Reproduce exactly the lines below, from the first through the one containing "s1, .004, label='white sole')", and nothing more.

§ **Material**:

-------

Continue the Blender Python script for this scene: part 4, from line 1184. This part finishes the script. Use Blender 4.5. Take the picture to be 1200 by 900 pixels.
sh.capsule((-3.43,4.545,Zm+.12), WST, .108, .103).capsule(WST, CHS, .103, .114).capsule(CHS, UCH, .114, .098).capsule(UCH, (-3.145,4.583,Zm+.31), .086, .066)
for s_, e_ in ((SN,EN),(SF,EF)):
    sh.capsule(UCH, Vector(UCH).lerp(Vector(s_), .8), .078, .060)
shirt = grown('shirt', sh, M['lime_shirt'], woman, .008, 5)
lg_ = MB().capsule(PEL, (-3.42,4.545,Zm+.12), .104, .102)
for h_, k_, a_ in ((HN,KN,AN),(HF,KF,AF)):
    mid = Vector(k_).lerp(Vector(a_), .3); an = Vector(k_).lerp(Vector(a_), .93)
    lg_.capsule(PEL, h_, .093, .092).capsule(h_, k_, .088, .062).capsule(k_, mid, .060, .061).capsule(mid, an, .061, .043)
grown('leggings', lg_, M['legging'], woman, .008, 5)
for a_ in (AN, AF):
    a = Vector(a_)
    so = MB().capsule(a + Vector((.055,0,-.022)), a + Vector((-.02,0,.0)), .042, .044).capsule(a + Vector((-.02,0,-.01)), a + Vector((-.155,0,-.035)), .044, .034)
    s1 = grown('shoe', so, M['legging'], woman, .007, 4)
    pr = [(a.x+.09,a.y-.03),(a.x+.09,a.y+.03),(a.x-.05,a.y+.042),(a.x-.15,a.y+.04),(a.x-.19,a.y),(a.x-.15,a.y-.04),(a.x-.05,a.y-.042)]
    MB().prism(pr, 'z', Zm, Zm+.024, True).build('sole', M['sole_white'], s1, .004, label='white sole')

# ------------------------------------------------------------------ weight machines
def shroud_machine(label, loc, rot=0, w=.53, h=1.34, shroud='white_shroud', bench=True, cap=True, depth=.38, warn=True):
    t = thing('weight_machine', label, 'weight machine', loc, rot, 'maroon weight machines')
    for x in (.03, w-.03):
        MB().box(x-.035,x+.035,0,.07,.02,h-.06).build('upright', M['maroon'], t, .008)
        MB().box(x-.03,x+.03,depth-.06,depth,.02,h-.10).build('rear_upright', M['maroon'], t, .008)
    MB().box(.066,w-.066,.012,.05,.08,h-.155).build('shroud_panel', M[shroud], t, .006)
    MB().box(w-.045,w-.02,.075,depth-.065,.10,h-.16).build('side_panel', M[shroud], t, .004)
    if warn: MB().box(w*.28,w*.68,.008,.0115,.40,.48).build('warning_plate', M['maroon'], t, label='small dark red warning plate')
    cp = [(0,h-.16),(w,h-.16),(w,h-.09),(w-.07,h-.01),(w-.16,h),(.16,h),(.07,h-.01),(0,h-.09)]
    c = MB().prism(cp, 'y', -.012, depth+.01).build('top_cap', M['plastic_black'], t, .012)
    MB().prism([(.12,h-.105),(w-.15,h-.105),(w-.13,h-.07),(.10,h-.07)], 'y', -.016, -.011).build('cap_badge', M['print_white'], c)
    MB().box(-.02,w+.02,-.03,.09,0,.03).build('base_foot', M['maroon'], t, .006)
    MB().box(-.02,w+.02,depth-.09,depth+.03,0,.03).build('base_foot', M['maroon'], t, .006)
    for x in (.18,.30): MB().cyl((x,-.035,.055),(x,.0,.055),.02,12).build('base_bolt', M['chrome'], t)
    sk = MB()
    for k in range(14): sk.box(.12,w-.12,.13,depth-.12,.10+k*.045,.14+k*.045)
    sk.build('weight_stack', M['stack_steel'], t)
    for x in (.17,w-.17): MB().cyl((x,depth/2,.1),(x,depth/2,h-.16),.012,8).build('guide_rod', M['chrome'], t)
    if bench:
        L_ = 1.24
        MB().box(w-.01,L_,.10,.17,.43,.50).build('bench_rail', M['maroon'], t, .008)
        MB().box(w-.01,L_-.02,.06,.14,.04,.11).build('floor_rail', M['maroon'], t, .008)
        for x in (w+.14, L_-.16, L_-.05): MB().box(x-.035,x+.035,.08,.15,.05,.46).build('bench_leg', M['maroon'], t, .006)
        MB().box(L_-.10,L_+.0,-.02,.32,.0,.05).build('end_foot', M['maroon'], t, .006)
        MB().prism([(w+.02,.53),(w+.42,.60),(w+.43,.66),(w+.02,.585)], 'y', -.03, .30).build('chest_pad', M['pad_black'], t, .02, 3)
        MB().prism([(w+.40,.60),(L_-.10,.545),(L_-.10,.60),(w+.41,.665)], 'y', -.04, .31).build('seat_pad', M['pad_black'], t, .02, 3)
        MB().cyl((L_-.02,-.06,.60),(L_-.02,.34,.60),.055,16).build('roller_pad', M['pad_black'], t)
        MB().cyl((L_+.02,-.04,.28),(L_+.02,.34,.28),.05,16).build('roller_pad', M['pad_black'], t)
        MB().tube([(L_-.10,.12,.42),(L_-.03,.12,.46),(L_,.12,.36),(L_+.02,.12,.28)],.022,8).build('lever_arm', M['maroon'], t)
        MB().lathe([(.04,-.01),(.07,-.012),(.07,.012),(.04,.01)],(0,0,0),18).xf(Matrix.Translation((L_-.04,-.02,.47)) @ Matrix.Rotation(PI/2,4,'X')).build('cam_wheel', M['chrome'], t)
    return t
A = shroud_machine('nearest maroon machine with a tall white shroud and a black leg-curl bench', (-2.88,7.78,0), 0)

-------

§ **The completed task**:
Continue the Blender Python script for this scene: part 4, from line 1184. This part finishes the script. Use Blender 4.5. Take the picture to be 1200 by 900 pixels.
sh.capsule((-3.43,4.545,Zm+.12), WST, .108, .103).capsule(WST, CHS, .103, .114).capsule(CHS, UCH, .114, .098).capsule(UCH, (-3.145,4.583,Zm+.31), .086, .066)
for s_, e_ in ((SN,EN),(SF,EF)):
    sh.capsule(UCH, Vector(UCH).lerp(Vector(s_), .8), .078, .060)
shirt = grown('shirt', sh, M['lime_shirt'], woman, .008, 5)
lg_ = MB().capsule(PEL, (-3.42,4.545,Zm+.12), .104, .102)
for h_, k_, a_ in ((HN,KN,AN),(HF,KF,AF)):
    mid = Vector(k_).lerp(Vector(a_), .3); an = Vector(k_).lerp(Vector(a_), .93)
    lg_.capsule(PEL, h_, .093, .092).capsule(h_, k_, .088, .062).capsule(k_, mid, .060, .061).capsule(mid, an, .061, .043)
grown('leggings', lg_, M['legging'], woman, .008, 5)
for a_ in (AN, AF):
    a = Vector(a_)
    so = MB().capsule(a + Vector((.055,0,-.022)), a + Vector((-.02,0,.0)), .042, .044).capsule(a + Vector((-.02,0,-.01)), a + Vector((-.155,0,-.035)), .044, .034)
    s1 = grown('shoe', so, M['legging'], woman, .007, 4)
    pr = [(a.x+.09,a.y-.03),(a.x+.09,a.y+.03),(a.x-.05,a.y+.042),(a.x-.15,a.y+.04),(a.x-.19,a.y),(a.x-.15,a.y-.04),(a.x-.05,a.y-.042)]
    MB().prism(pr, 'z', Zm, Zm+.024, True).build('sole', M['sole_white'], s1, .004, label='white sole')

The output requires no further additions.